>> START
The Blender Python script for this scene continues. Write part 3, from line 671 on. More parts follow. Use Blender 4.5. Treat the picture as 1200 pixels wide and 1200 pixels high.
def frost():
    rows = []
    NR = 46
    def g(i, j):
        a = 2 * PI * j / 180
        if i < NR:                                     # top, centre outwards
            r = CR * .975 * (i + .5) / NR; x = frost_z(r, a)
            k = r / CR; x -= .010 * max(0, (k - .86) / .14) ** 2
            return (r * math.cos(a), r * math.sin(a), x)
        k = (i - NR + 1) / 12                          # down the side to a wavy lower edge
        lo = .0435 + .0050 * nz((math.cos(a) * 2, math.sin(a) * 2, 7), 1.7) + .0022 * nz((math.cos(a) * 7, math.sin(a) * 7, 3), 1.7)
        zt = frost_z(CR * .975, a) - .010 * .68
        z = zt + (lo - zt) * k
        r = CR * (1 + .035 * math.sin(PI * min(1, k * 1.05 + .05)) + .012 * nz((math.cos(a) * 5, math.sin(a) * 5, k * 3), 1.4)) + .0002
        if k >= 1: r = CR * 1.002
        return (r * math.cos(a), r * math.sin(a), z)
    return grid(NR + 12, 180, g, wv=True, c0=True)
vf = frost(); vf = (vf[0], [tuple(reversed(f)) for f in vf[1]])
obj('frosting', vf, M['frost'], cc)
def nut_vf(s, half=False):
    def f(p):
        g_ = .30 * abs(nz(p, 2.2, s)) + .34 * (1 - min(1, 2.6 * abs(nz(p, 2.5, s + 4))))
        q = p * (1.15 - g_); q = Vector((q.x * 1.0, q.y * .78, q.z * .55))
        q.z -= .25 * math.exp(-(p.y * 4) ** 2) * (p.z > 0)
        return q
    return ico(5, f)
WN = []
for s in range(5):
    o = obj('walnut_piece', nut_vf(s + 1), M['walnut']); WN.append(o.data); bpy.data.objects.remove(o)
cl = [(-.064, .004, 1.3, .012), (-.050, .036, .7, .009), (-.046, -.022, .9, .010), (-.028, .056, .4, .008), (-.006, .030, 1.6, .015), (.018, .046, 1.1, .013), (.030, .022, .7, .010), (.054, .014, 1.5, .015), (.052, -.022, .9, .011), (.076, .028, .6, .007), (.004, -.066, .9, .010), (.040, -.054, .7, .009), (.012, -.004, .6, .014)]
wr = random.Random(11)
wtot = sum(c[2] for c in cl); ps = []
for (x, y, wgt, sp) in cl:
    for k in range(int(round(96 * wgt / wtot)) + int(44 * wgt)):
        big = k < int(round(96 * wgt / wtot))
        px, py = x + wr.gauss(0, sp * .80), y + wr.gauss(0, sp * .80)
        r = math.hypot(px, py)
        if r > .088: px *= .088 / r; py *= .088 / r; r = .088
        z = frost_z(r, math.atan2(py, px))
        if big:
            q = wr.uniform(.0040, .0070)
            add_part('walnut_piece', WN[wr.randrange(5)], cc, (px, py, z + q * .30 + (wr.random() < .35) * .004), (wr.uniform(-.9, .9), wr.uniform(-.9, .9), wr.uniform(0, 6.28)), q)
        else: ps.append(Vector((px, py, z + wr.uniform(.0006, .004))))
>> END
## Stated task
Return all of the data precisely as it appears.

## Final result
The Blender Python script for this scene continues. Write part 3, from line 671 on. More parts follow. Use Blender 4.5. Treat the picture as 1200 pixels wide and 1200 pixels high.
def frost():
    rows = []
    NR = 46
    def g(i, j):
        a = 2 * PI * j / 180
        if i < NR:                                     # top, centre outwards
            r = CR * .975 * (i + .5) / NR; x = frost_z(r, a)
            k = r / CR; x -= .010 * max(0, (k - .86) / .14) ** 2
            return (r * math.cos(a), r * math.sin(a), x)
        k = (i - NR + 1) / 12                          # down the side to a wavy lower edge
        lo = .0435 + .0050 * nz((math.cos(a) * 2, math.sin(a) * 2, 7), 1.7) + .0022 * nz((math.cos(a) * 7, math.sin(a) * 7, 3), 1.7)
        zt = frost_z(CR * .975, a) - .010 * .68
        z = zt + (lo - zt) * k
        r = CR * (1 + .035 * math.sin(PI * min(1, k * 1.05 + .05)) + .012 * nz((math.cos(a) * 5, math.sin(a) * 5, k * 3), 1.4)) + .0002
        if k >= 1: r = CR * 1.002
        return (r * math.cos(a), r * math.sin(a), z)
    return grid(NR + 12, 180, g, wv=True, c0=True)
vf = frost(); vf = (vf[0], [tuple(reversed(f)) for f in vf[1]])
obj('frosting', vf, M['frost'], cc)
def nut_vf(s, half=False):
    def f(p):
        g_ = .30 * abs(nz(p, 2.2, s)) + .34 * (1 - min(1, 2.6 * abs(nz(p, 2.5, s + 4))))
        q = p * (1.15 - g_); q = Vector((q.x * 1.0, q.y * .78, q.z * .55))
        q.z -= .25 * math.exp(-(p.y * 4) ** 2) * (p.z > 0)
        return q
    return ico(5, f)
WN = []
for s in range(5):
    o = obj('walnut_piece', nut_vf(s + 1), M['walnut']); WN.append(o.data); bpy.data.objects.remove(o)
cl = [(-.064, .004, 1.3, .012), (-.050, .036, .7, .009), (-.046, -.022, .9, .010), (-.028, .056, .4, .008), (-.006, .030, 1.6, .015), (.018, .046, 1.1, .013), (.030, .022, .7, .010), (.054, .014, 1.5, .015), (.052, -.022, .9, .011), (.076, .028, .6, .007), (.004, -.066, .9, .010), (.040, -.054, .7, .009), (.012, -.004, .6, .014)]
wr = random.Random(11)
wtot = sum(c[2] for c in cl); ps = []
for (x, y, wgt, sp) in cl:
    for k in range(int(round(96 * wgt / wtot)) + int(44 * wgt)):
        big = k < int(round(96 * wgt / wtot))
        px, py = x + wr.gauss(0, sp * .80), y + wr.gauss(0, sp * .80)
        r = math.hypot(px, py)
        if r > .088: px *= .088 / r; py *= .088 / r; r = .088
        z = frost_z(r, math.atan2(py, px))
        if big:
            q = wr.uniform(.0040, .0070)
            add_part('walnut_piece', WN[wr.randrange(5)], cc, (px, py, z + q * .30 + (wr.random() < .35) * .004), (wr.uniform(-.9, .9), wr.uniform(-.9, .9), wr.uniform(0, 6.28)), q)
        else: ps.append(Vector((px, py, z + wr.uniform(.0006, .004))))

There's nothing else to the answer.